As reclamações constitucionais foram usadas antes do esgotamento dos processos na Justiça do Trabalho em 82% dos casos nos quais houve decisão do Supremo Tribunal Federal sobre vínculo de emprego, durante um período de sete meses.
Isso significa que ainda não havia decisão definitiva das instâncias ordinárias ou do Tribunal Superior do Trabalho antes da chegada desses casos ao STF. O próprio Supremo entende que esse esgotamento é uma exigência para as reclamações.

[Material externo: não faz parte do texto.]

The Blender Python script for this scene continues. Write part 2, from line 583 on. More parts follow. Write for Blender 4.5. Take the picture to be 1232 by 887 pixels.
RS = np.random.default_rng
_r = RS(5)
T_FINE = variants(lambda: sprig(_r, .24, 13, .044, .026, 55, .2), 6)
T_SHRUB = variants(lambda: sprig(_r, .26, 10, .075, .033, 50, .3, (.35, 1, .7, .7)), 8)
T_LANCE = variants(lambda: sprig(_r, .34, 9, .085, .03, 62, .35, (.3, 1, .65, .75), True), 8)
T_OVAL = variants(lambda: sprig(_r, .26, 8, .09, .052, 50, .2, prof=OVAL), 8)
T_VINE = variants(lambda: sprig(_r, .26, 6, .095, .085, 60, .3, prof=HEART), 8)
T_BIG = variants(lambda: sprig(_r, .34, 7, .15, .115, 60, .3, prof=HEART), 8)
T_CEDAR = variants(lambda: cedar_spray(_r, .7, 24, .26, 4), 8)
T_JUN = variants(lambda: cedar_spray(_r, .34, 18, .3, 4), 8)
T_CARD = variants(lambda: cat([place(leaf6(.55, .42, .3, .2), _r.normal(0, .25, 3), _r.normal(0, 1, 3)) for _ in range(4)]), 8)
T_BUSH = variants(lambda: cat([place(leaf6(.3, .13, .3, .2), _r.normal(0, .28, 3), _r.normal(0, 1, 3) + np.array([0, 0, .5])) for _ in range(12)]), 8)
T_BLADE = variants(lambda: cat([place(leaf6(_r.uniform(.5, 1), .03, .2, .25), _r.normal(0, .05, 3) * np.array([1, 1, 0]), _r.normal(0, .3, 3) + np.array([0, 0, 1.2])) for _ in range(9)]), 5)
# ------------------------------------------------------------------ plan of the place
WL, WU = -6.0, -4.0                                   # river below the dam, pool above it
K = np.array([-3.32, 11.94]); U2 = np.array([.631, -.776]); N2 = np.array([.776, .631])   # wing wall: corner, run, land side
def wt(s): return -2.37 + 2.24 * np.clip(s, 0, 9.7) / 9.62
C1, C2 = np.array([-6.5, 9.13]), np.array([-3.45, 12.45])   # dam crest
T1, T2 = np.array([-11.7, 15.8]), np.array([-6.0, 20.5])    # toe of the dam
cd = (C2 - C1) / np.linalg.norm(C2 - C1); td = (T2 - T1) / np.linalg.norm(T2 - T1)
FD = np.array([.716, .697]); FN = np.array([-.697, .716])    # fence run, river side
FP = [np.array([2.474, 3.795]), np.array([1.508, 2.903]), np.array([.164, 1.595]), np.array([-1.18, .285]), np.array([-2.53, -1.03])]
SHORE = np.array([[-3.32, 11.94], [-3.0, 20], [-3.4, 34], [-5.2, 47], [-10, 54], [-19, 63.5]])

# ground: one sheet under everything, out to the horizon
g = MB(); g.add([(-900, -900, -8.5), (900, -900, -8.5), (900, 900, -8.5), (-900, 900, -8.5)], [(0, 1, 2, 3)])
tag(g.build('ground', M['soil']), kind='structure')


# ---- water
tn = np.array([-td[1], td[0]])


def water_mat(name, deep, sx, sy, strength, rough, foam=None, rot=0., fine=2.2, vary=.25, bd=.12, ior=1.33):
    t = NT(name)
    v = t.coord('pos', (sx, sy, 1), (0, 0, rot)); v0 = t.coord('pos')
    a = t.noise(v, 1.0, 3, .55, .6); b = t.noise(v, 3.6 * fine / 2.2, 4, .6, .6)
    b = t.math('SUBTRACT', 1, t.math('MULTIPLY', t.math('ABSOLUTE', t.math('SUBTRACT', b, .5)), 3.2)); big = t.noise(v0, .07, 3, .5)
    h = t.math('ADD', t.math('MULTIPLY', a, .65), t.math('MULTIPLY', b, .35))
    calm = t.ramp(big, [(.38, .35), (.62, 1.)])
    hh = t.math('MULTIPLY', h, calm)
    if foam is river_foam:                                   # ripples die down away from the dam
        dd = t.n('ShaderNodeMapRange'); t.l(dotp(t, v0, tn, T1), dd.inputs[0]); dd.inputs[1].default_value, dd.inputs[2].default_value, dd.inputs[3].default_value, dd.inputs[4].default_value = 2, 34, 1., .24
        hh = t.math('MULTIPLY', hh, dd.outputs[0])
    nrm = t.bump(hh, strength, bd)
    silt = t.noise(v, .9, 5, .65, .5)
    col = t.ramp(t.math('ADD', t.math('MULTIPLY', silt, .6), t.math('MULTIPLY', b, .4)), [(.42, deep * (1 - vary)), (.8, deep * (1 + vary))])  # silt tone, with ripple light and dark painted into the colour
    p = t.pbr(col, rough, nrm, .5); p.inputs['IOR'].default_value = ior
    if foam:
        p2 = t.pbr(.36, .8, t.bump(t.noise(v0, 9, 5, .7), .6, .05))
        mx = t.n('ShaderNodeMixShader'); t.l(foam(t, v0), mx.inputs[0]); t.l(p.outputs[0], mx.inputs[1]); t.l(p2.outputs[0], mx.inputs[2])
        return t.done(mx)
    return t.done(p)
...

O dado é de uma pesquisa divulgada nesta quinta-feira (2/5), feita pelo Núcleo de Extensão e Pesquisa “O Trabalho Além do Direito do Trabalho” (NTADT), do Departamento de Trabalho e Previdência Social da Faculdade de Direito da Universidade de São Paulo (FDUSP), em parceria com a Associação Nacional dos Magistrados da Justiça do Trabalho (Anamatra).
O estudo analisou 1.039 decisões (monocrática e colegiadas) proferidas pelo STF em reclamações constitucionais entre julho de 2023 e fevereiro de 2024. A Anamatra já havia divulgado uma primeira pesquisa em outubro do último ano.
Assim como na primeira pesquisa, o NTADT considerou reclamações relativas a sete atividades profissionais: trabalhadores autônomos de carga, trabalhadores por demandas ou em plataformas digitais, advogados associados, representantes comerciais, trabalhadores em salões de beleza, terceirizados e pejotizados.
A conclusão da associação quanto aos novos dados é que a reclamação vem sendo usada como instrumento de revisão das decisões da Justiça do Trabalho.
Nesta quinta, durante um painel no Congresso da Anamatra (Conamat), Silvana Abramo — desembargadora aposentada do Tribunal Regional do Trabalho da 2ª Região, professora, membro do NTADT e uma das coordenadoras da pesquisa — disse que “a reclamação é usada constantemente e de forma intensiva para cassar e reformar decisões da Justiça do Trabalho, desconsiderando o processo legal”.
Outra conclusão da pesquisa é que, em 66% das decisões do STF analisadas, não houve “aderência estrita ao precedente utilizado como paradigma para admissão da reclamação constitucional”. Ou seja, segundo os pesquisadores, o precedente apontado na reclamação não era totalmente aplicável ao caso discutido na Justiça do Trabalho.
O estudo ainda constatou que 52% das decisões do Supremo reanalisaram fatos e provas — o que, em tese, não pode ser feito pela via da reclamação. Foram consideradas apenas decisões em que os ministros mencionaram fatos e provas no corpo da fundamentação, descartadas aquelas com mera citação de decisões de origem que continham tais elementos.
Em 65% dos casos houve devolução dos autos para novo julgamento na origem ou apreciação do mérito pelo próprio STF. Já em 21% deles, o Supremo afastou a competência da Justiça do Trabalho e ordenou o envio para a Justiça comum. A soma desses percentuais representa o percentual de reclamações acolhidas pelos ministros.
Para a Anamatra, isso configura “usurpação” do artigo 114 da Constituição, que estabelece as competências da Justiça do Trabalho. A partir das decisões do STF, a associação vê uma “fragilização” dessa competência, “com redução de sua capacidade para avaliar fatos e provas”.